In contrast to the vdW parameter assignment, the vdW grids seem not to support pattern matching of atom names. At least when I try to create a grid with a pattern instead of the full atom name, the code complains.

It seems that one can symlink a created grid file to prevent storing the same grid multiple times, but upon execution of the code, the memory consumption remains unaffected (as is to be expected).

Is it somehow possible to make the code use the same grid for several atom types in order to reduce the memory footprint of the job? Or is there another way to achieve this, that I am missing (adsorbate definition, ...)? In bigger molecules with varying atomic charges but equal vdW parameters, this is quite a bottleneck for me at the moment.

My C is really rusty, so I was not able to understand enough of the code to check myself or even implement a new feature, sorry...

Thanks for your support!
Best Regards,
Patrick

David Dubbeldam

For each sigma of an adsorbate-atom it needs to create a different grid. You can list with atoms-types you would like to create grids for.
There is only a single extra grid needed for electrostatics.

patrickmelix

Dear David,

thanks for your answer. I guess my main question was not clear enough: Is it possible to make the code use the same vdW grid for two differently named atoms that have the same sigma value?

An example situation would be: Two atoms c_a and c_b, same vdW but different charges.

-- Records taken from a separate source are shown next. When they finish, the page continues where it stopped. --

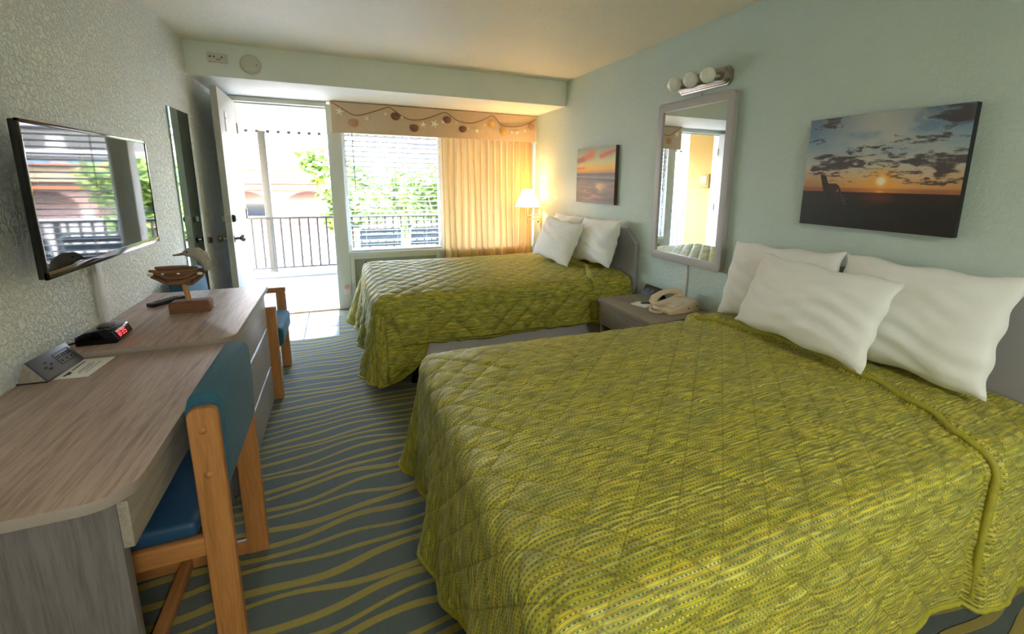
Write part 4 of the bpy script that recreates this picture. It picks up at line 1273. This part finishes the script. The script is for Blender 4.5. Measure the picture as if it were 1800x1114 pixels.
fs = [(i * n + k, i * n + (k + 1) % n, (i + 1) * n + (k + 1) % n, (i + 1) * n + k) for i in range(4) for k in range(n)]
obj('shade', MB().add(vs, fs), M['shade'], lp, smooth=60)
obj('shade_ring', MB().tube([(LX + .149 * math.cos(2 * PI * k / n), LY + .149 * math.sin(2 * PI * k / n), 1.107) for k in range(n)], .003, 6, closed=True), M['brass'], lp, smooth=60)
obj('light_bulb', MB().ball((LX, LY, 1.20), .03, 16, (1, 1, 1.2)), mat('lit_bulb', (255, 230, 190), .4, emit=((255, 206, 140), 1.5)), lp, smooth=60)
pl = bpy.data.lights.new('lamp_glow', 'POINT'); pl.energy = 1.1; pl.color = (1.0, .62, .28); pl.shadow_soft_size = .035
plo = bpy.data.objects.new('lamp_glow', pl); COL.objects.link(plo); plo.parent = lp
plo.location = Vector((LX, LY, 1.255)) - Vector(lp.location)
tag(obj('cable_cover', MB().box(3.134, 3.144, -.322, -.306, .45, .905), M['cable_cover'], bevel=.002), 'thin cable cover running down from the lit wall lamp', 'cable cover')

# ================================================================ LEFT WALL
tv = thing('television', 'flat black television mounted on the textured wall above the dresser', 'television', (.06, -2.80, 1.33))
ty0, ty1, tz0, tz1 = -3.305, -2.295, 1.072, 1.572
obj('screen', MB().box(.103, .1045, ty0 + .012, ty1 - .012, tz0 + .028, tz1 - .012), M['screen'], tv)
obj('bezel', MB().box(.098, .107, ty0, ty1, tz0, tz0 + .026).box(.098, .107, ty0, ty1, tz1 - .010, tz1).box(.098, .107, ty0, ty0 + .010, tz0, tz1).box(.098, .107, ty1 - .010, ty1, tz0, tz1), M['black_gloss'], tv, bevel=.0015)
obj('back_shell', MB().box(.082, .1025, ty0 + .002, ty1 - .002, tz0 + .002, tz1 - .002), M['black'], tv, bevel=.004)
obj('rear_housing', MB().prism([(.05, tz0 + .02), (.082, tz0 + .005), (.082, tz0 + .30), (.05, tz0 + .27)], 'y', ty0 + .09, ty1 - .09), M['black'], tv, bevel=.004)
obj('wall_bracket', MB().box(.002, .05, -3.0, -2.6, 1.2, 1.45), M['black'], tv)
tag(obj('cable_cover', MB().box(0, .018, -2.768, -2.715, .767, 1.09), M['cable_cover'], bevel=.004), 'wide pale cable cover between the television and the dresser', 'cable cover')

wm = thing('door_mirror', 'narrow frameless mirror on the wall beside the open door', 'mirror', (.004, -1.27, .55))
obj('glass', MB().box(.004, .009, -1.49, -1.052, .45, 1.845), M['mirror_teal'], wm)
obj('edge', MB().box(.0005, .004, -1.49, -1.052, .45, 1.845), mat('green_glass_edge', (90, 130, 124), .2), wm)
stp = thing('door_stop', 'black round bumper on the wall beside the door knob', 'door stop', (0, -.90, .905))
obj('base', MB().lathe([(.028, 0), (.028, .008), (.022, .012)], (0, -.90, .905), 'x', 18), M['nickel'], stp, smooth=40)
obj('bumper', MB().lathe([(.022, .012), (.022, .026), (.014, .032), (.001, .033)], (0, -.90, .905), 'x', 18), M['black'], stp, smooth=40)

# soffit devices
dv = thing('alarm_box', 'small rectangular ivory alarm box on the soffit', 'alarm', (.205, -SOF, 2.27))
obj('case', MB().box(.145, .270, -SOF - .030, -SOF, 2.243, 2.305), M['device'], dv, bevel=.005)
for x in (.165, .19, .238):
    obj('indicator', MB().lathe([(.006, 0), (.005, -.003)], (x, -SOF - .030, 2.278), 'y', 10), M['ink'], dv)
obj('grille', MB().box(.20, .23, -SOF - .0312, -SOF - .030, 2.258, 2.262), M['ink'], dv)
sd = thing('smoke_detector', 'round ivory smoke detector on the soffit above the door', 'smoke detector', (.415, -SOF, 2.25))
obj('base', MB().lathe([(.072, 0), (.072, -.012), (.066, -.02)], (.418, -SOF, 2.25), 'y', 32), M['device'], sd, smooth=40)
obj('cover', MB().lathe([(.064, -.02), (.060, -.034), (.040, -.042), (.001, -.044)], (.418, -SOF, 2.25), 'y', 32), M['device'], sd, smooth=40)
for x, z in ((.415, 2.285), (.458, 2.243)):
    obj('vent_hole', MB().lathe([(.006, 0), (.005, -.004)], (x, -SOF - .038, z), 'y', 10), M['ink'], sd)

# ---- unseen flush lamp, added behind the camera as fill light
cl_ = thing('fill_lamp', 'added round white fill lamp on the ceiling, unseen behind the camera', 'lamp', (1.55, -7.0, H))
obj('base_ring', MB().lathe([(.24, 0), (.24, -.03), (.22, -.035)], (1.55, -7.0, H), 'z', 36), M['white_metal'], cl_, smooth=40)
obj('diffuser', MB().lathe([(.22, -.03), (.20, -.06), (.12, -.085), (.001, -.092)], (1.55, -7.0, H), 'z', 36), mat('fill_lamp_glow', (245, 242, 232), .4, emit=((255, 244, 224), .8)), cl_, smooth=60)
al = bpy.data.lights.new('fill_lamp_light', 'AREA'); al.shape = 'DISK'; al.size = .44; al.energy = FILL_W; al.color = (1.0, .96, .90)
alo = bpy.data.objects.new('fill_lamp_light', al); COL.objects.link(alo); alo.parent = cl_; alo.location = (0, 0, -.10)

# ================================================================ SMALL THINGS ON THE DESK AND DRESSER
DT, KT = .767, .7474
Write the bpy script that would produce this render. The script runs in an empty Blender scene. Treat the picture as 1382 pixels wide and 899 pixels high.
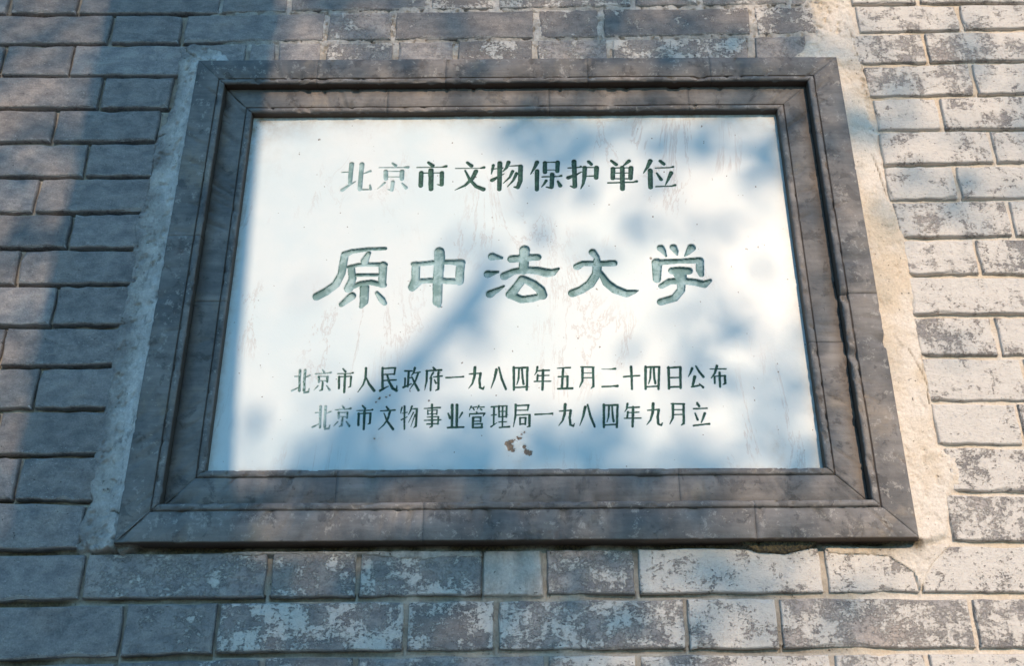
import bpy, math, random
import numpy as np
from mathutils import Vector, Matrix

rnd = random.Random(7)
rs = np.random.RandomState(11)
scene = bpy.context.scene
C = scene.collection

# ------------------------------------------------------------------ camera
F_PX, CXP, CYP = 1382.0, 691.0, 449.5
PITCH, YAW, ROLL = 0.449, -0.0128, 0.0008
CAM = np.array([0.0129, -1.3846, 1.55])
fw = np.array([math.sin(YAW)*math.cos(PITCH), math.cos(YAW)*math.cos(PITCH), math.sin(PITCH)])
rt0 = np.array([math.cos(YAW), -math.sin(YAW), 0.0])
up0 = np.cross(rt0, fw)
rt = rt0*math.cos(ROLL)+up0*math.sin(ROLL)
up = up0*math.cos(ROLL)-rt0*math.sin(ROLL)
cd = bpy.data.cameras.new('camera'); cam = bpy.data.objects.new('camera', cd); C.objects.link(cam)
cd.sensor_width = 36.0; cd.sensor_fit = 'HORIZONTAL'; cd.lens = 36.0*F_PX/1382.0
cd.clip_start = 0.02; cd.clip_end = 500
cam.matrix_world = Matrix(((rt[0], up[0], -fw[0], CAM[0]), (rt[1], up[1], -fw[1], CAM[1]), (rt[2], up[2], -fw[2], CAM[2]), (0, 0, 0, 1)))
scene.camera = cam

# ------------------------------------------------------------------ sky, sun, exposure
SUN_EL, SUN_AZ = math.radians(25), math.radians(20)       # azimuth to the right of the wall's outward normal
SUN = np.array([math.sin(SUN_AZ)*math.cos(SUN_EL), -math.cos(SUN_AZ)*math.cos(SUN_EL), math.sin(SUN_EL)])
world = bpy.data.worlds.new('World'); scene.world = world; world.use_nodes = True
wn = world.node_tree; wn.nodes.clear()
sky = wn.nodes.new('ShaderNodeTexSky'); sky.sky_type = 'NISHITA'; sky.sun_disc = False
sky.sun_elevation = SUN_EL; sky.sun_rotation = math.atan2(SUN[0], SUN[1])
sky.air_density = 1.0; sky.dust_density = 0.2; sky.ozone_density = 7.5
bg = wn.nodes.new('ShaderNodeBackground'); bg.inputs[1].default_value = 0.15
wo = wn.nodes.new('ShaderNodeOutputWorld')
tint = wn.nodes.new('ShaderNodeMix'); tint.data_type = 'RGBA'; tint.blend_type = 'MULTIPLY'; tint.inputs[0].default_value = 1
tint.inputs[7].default_value = (.94, 1.18, 1.01, 1)          # white balance of the whole sky
wn.links.new(sky.outputs[0], tint.inputs[6]); wn.links.new(tint.outputs[2], bg.inputs[0]); wn.links.new(bg.outputs[0], wo.inputs[0])
sl = bpy.data.lights.new('sun', 'SUN'); sl.energy = 2.9; sl.angle = math.radians(0.53); sl.color = (1.0, 0.71, 0.48)
so = bpy.data.objects.new('sun', sl); C.objects.link(so)
so.rotation_euler = Vector(SUN).to_track_quat('Z', 'Y').to_euler()
scene.view_settings.view_transform = 'Standard'; scene.view_settings.look = 'None'
scene.view_settings.exposure = 0.60; scene.view_settings.gamma = 1.0

# ------------------------------------------------------------------ helpers
def P(px, py, v=0.0):
    """point on the plane standing v metres in front of the brick face, seen at a photograph pixel"""
    px = np.asarray(px, float); py = np.asarray(py, float)
    d = fw + np.multiply.outer((px-CXP)/F_PX, rt) - np.multiply.outer((py-CYP)/F_PX, up)
    t = (-v-CAM[1])/d[..., 1]
    return CAM + d*t[..., None]
def to_px(Q):
    d = np.asarray(Q)-CAM; z = d@fw
    return CXP+F_PX*(d@rt)/z, CYP-F_PX*(d@up)/z

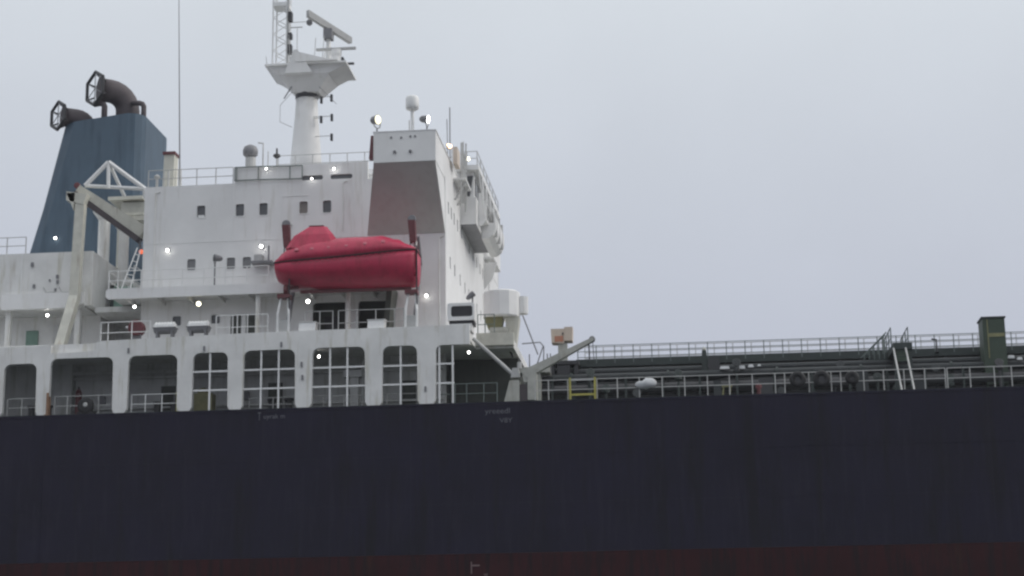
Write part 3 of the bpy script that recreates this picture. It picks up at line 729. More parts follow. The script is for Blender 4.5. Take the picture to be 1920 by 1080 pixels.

When creating the grid, I see that the two grid files for c_a and c_b are exactly the same (same md5sum of the vdW gridfile). When running GCMC simualtions, these two grid files are both loaded to the RAM. Ideally, I would like to tell RASPA2 to use the same grid for both atoms. This would halve the RAM requirements for that example job.

Hope this makes my question a bit more clear.
Thanks for your help!
Best Regards,
Patrick

Christopher

Just a strange idea:

would it work if you place the point charges that differ as an extra atom without charges with a fixed bond of 0.0 directly on top of the vdW bead?

Maybe you can try this.

patrickmelix

That is indeed an interesting idea, thanks for that! I'll think about it and try it next time to see the performance.

Christopher

Please take care and test if it really works. It was just an idea - I am not sure ;)

patrickmelix

There are definitively a few problems, but I couldn't think of a major problem so far... 8) Also not sure if the approach would reduce the memory consumption in all cases, since it basically doubles the amount of particles... I'll let you know once I tested it! But it is a really great idea to be considered!